Dh and I have a very bizarre circle of friends. Those of you who are like us, slightly crunchy, university-educated, formerly "big city", yet also living in a small town and Christian probably understand what I mean. We don't fit anywhere completely - we are more conservative morally than many of our friends who aren't "church" types and tend to be thought of as being a bit odd, and on the other hand, some of our church friends and acquaintances think we are bordering on un-Christian (in their minds) at times and certainly, many of them think that we are politically and parenting-wise significantly too far to the left. Our faith has a much more New Testament than O.T. orientation and we strive not to live like Pharisees (although we do have strong beliefs about what we are commanded to do in terms of our lives and we try to live what we believe).

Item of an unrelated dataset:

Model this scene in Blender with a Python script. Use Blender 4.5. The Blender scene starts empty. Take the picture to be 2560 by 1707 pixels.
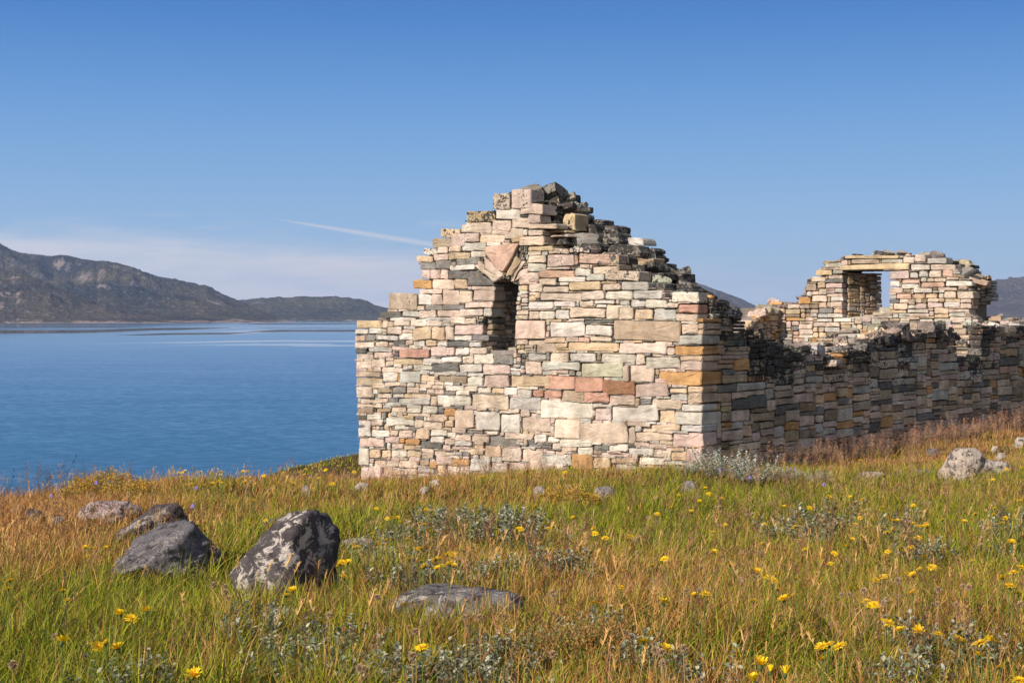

One hazard of having this odd group of friends is that, at times, people say things and expect us to agree and they are things that shock us. I have debated whether to link my blog to my Facebook and today, I know why I haven't. Someone I know and love came out with something today that ENRAGED me and reminded me of just how much I can disagree with those I love. I need somewhere to rant and I don't want her to see this.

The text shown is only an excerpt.